Sunday 25 November 2012

A Letter to Facebook


Dear Facebook,

We need to talk. You’ve been a bit of a jerk lately. Look, I know you’ve been under a lot of pressure this year. Your IPO back in May was, erm, less than impressive and you’ve been scrambling ever since to find a way to really monetize your business. But screwing over the very users that make your company successful is hardly a good solution.

Quite frankly, privacy has never been your strong suit. You still don’t let users actually delete their accounts, only “deactivate” them, leaving their information sitting in cyberspace until the end of time. But you know what, we got over that. After all, Facebook is about sharing. But now, you're changing your privacy so you can actually sell our personal information to your third-party affiliates. Sure, it’s a great way to make a few bucks, but it’s pretty unfair to the rest of us. This relationship is starting to feel a little abusive.

But that’s not even the end of it.

For a little while now, you’ve been operating by a system that allowed users to dictate company policy according to the “number of substantive comments” on a policy change. You thought, “Hey, if 7,000 people care, we should listen to what they have to say and let them vote on the issue.” Really, it was cute how much you cared about what we thought. Naïve, but cute. It must have been shocking when you realized that ::gasp:: people were posting just to raise the comments number towards the 7,000 mark. Fortunately, this realization has opened your eyes to what the rest of us already knew; commenters are jerks. Unfortunately, this has also made you a jerk.

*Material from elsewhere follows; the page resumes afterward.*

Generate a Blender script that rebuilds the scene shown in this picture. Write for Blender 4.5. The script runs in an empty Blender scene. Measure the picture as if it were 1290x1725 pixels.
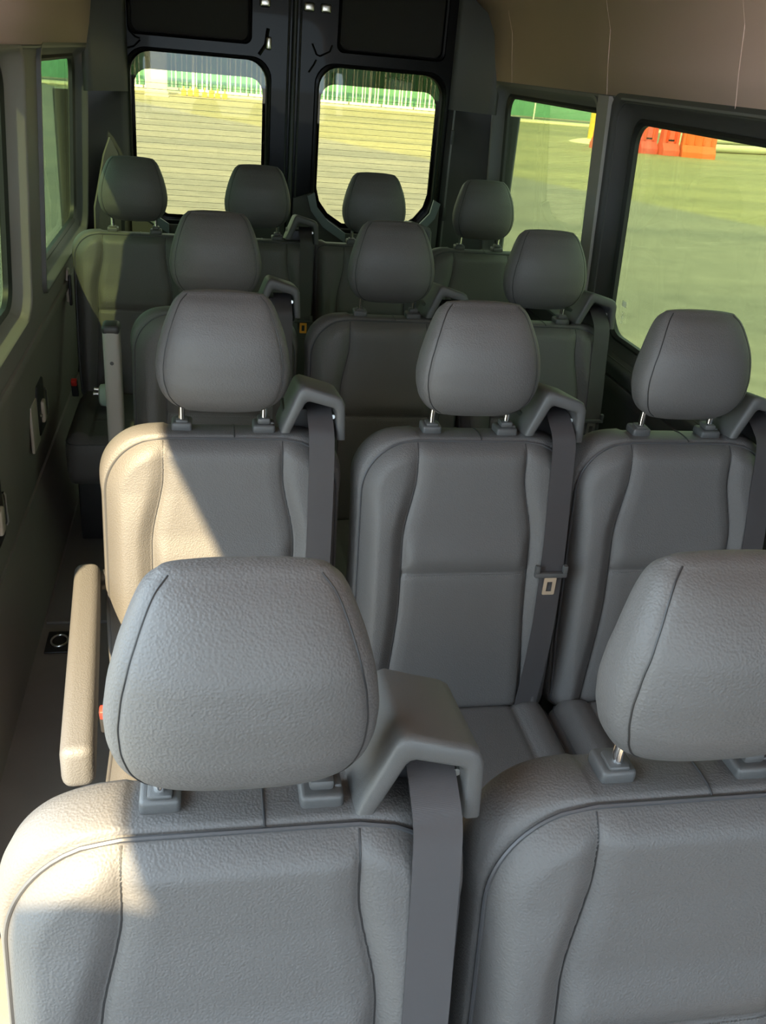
import bpy, bmesh, math, random
from math import sin, cos, pi, radians, sqrt
from mathutils import Vector, Matrix
random.seed(4)
S = bpy.context.scene
COL = S.collection
# ------------------------------------------------------------ camera, light, exposure
CZ = 1.64
cd = bpy.data.cameras.new('camera'); cam = bpy.data.objects.new('camera', cd); COL.objects.link(cam)
F = Vector((0.19190983, 0.877028, -0.4404458)); R = Vector((0.98140157, -0.17362006, 0.08189645)); U = R.cross(F).normalized()
F = U.cross(R).normalized()
mt = Matrix((R, U, -F)).transposed().to_4x4(); mt.translation = Vector((0, 0, CZ))
cam.matrix_world = mt
cd.sensor_fit = 'HORIZONTAL'; cd.sensor_width = 36; cd.lens = 1543.55 / 1290 * 36
cd.clip_start = .02; cd.clip_end = 500
S.camera = cam
w = bpy.data.worlds.new('world'); S.world = w; w.use_nodes = True
bg = w.node_tree.nodes['Background']
bg.inputs[0].default_value = (.70, .87, 1.0, 1); bg.inputs[1].default_value = 4.6
sd = bpy.data.lights.new('sun', 'SUN'); so = bpy.data.objects.new('sun', sd); COL.objects.link(so)
sd.energy = 15; sd.color = (1, .79, .46); sd.angle = radians(.9)
so.rotation_euler = Vector((1, 2, -2.1)).to_track_quat('-Z', 'Y').to_euler(); so.location = (-10, -20, 20)
S.view_settings.view_transform = 'Standard'; S.view_settings.look = 'None'
S.view_settings.gamma = 1; S.view_settings.exposure = 1.05

# ------------------------------------------------------------ materials
def mat(name, col, rough=.5, metal=0, bump=0, scale=300, spec=.5, var=0, vscale=3, col2=None, kind='noise', coat=0, dist=.002):
    m = bpy.data.materials.new(name); m.use_nodes = True
    n = m.node_tree.nodes; l = m.node_tree.links; b = n['Principled BSDF']
    b.inputs['Base Color'].default_value = (*col, 1); b.inputs['Roughness'].default_value = rough
    b.inputs['Metallic'].default_value = metal; b.inputs['Specular IOR Level'].default_value = spec
    b.inputs['Coat Weight'].default_value = coat
    tc = n.new('ShaderNodeTexCoord')
    if bump:
        if kind == 'voronoi':
            t = n.new('ShaderNodeTexVoronoi'); t.feature = 'SMOOTH_F1'; t.inputs['Scale'].default_value = scale; o = t.outputs['Distance']
        elif kind == 'wave':
            t = n.new('ShaderNodeTexWave'); t.bands_direction = 'Z'; t.inputs['Scale'].default_value = scale; t.inputs['Distortion'].default_value = .3; o = t.outputs['Fac']
        else:
            t = n.new('ShaderNodeTexNoise'); t.inputs['Scale'].default_value = scale; t.inputs['Detail'].default_value = 3; o = t.outputs['Fac']
        bp = n.new('ShaderNodeBump'); bp.inputs['Strength'].default_value = bump; bp.inputs['Distance'].default_value = dist
        l.new(tc.outputs['Object'], t.inputs['Vector']); l.new(o, bp.inputs['Height']); l.new(bp.outputs[0], b.inputs['Normal'])
    if var:
        t = n.new('ShaderNodeTexNoise'); t.inputs['Scale'].default_value = vscale; t.inputs['Detail'].default_value = 4
        r = n.new('ShaderNodeMixRGB'); c2 = col2 or tuple(min(1, c * (1 + var)) for c in col)
        r.inputs[1].default_value = (*col, 1); r.inputs[2].default_value = (*c2, 1)
        l.new(tc.outputs['Object'], t.inputs['Vector']); l.new(t.outputs['Fac'], r.inputs[0]); l.new(r.outputs[0], b.inputs['Base Color'])
    return m
def glass_mat(name, tint, gloss=.06):
    m = bpy.data.materials.new(name); m.use_nodes = True
    n = m.node_tree.nodes; l = m.node_tree.links; n.remove(n['Principled BSDF'])
    t = n.new('ShaderNodeBsdfTransparent'); t.inputs[0].default_value = (*tint, 1)
    g = n.new('ShaderNodeBsdfGlossy'); g.inputs['Roughness'].default_value = .02
    fr = n.new('ShaderNodeLayerWeight'); fr.inputs[0].default_value = .5
    pw = n.new('ShaderNodeMath'); pw.operation = 'POWER'; pw.inputs[1].default_value = 4
    ma = n.new('ShaderNodeMath'); ma.operation = 'MULTIPLY_ADD'; ma.inputs[1].default_value = .5; ma.inputs[2].default_value = .03
    l.new(fr.outputs['Facing'], pw.inputs[0]); l.new(pw.outputs[0], ma.inputs[0])
    x = n.new('ShaderNodeMixShader'); l.new(ma.outputs[0], x.inputs[0])
    l.new(t.outputs[0], x.inputs[1]); l.new(g.outputs[0], x.inputs[2]); l.new(x.outputs[0], n['Material Output'].inputs[0])
    return m
M = {}
M['leather'] = mat('leather', (.080, .077, .076), .55, bump=.5, scale=420, kind='voronoi', dist=.0012, spec=.42)
M['piping'] = mat('piping', (.05, .051, .055), .4)
M['plastic'] = mat('grey_plastic', (.060, .060, .060), .5, bump=.15, scale=900)
M['black_plastic'] = mat('black_plastic', (.018, .018, .02), .5)
M['chrome'] = mat('chrome', (.8, .8, .8), .12, 1)
M['steel'] = mat('steel', (.75, .75, .73), .3, 1)
M['webbing'] = mat('webbing', (.040, .037, .039), .5, bump=.4, scale=700, kind='wave', dist=.0004)
M['red'] = mat('red_plastic', (.5, .03, .02), .4)
M['orange'] = mat('orange_plastic', (.8, .35, .05), .4)
M['mint'] = mat('mint_plastic', (.5, .66, .55), .5)
M['panel'] = mat('wall_panel', (.24, .225, .21), .65, bump=.12, scale=700)
M['panel_dark'] = mat('wall_panel_dark', (.045, .044, .044), .6, bump=.12, scale=700)
M['headliner'] = mat('headliner', (.68, .50, .46), .85, bump=.2, scale=500)
M['trim_grey'] = mat('trim_grey', (.12, .12, .118), .55, bump=.1, scale=800)
M['rubber'] = mat('rubber', (.012, .012, .013), .5)
M['paint'] = mat('black_paint', (.003, .003, .0035), .3, coat=.04, spec=.12)
M['felt'] = mat('dark_panel', (.014, .013, .012), .8, bump=.2, scale=600)
M['door_trim'] = mat('blue_grey_trim', (.11, .13, .15), .5)
M['floor'] = mat('floor_vinyl', (.15, .135, .125), .5, bump=.2, scale=500, var=.35, vscale=9)
M['mat'] = mat('floor_mat', (.14, .13, .12), .6, bump=.2, scale=400)
M['beige'] = mat('beige_plate', (.45, .40, .34), .5)
M['glass_side'] = glass_mat('side_glass', (.35, .385, .28))
M['glass_left'] = glass_mat('left_glass', (.30, .36, .27))
M['glass_rear'] = glass_mat('rear_glass', (.46, .452, .345))
M['frit'] = glass_mat('glass_frit', (.05, .055, .05))
M['white'] = mat('white_paint', (.85, .85, .82), .5)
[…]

So now you’re upset. Mean commenters have ruined your digital democracy. You’re thinking, “To hell with them, we’ll make our own decisions from now on.” Of course, your shift towards autocracy won’t sit easy with a lot of users and certainly not well with the technorati’s journalists and bloggers. So you’ve tried to quell fears of a social media dictatorship with promises that a new, better system will be implemented that encourages quality over quantity. Conveniently, you’ve failed to describe this system at all and nobody can quite figure out how it might work.

Facebook, we’ve had some really good times together. But as our relationship developed, I got the feeling you just don’t care about me. I really like you. I want you to be successful. I want you to make lots of money. But I also want a little bit of privacy and just a little say in what goes on around our personal data.

So before you go off the deep end turning us into dollar signs, remember that users like me are the only reason you exist at all.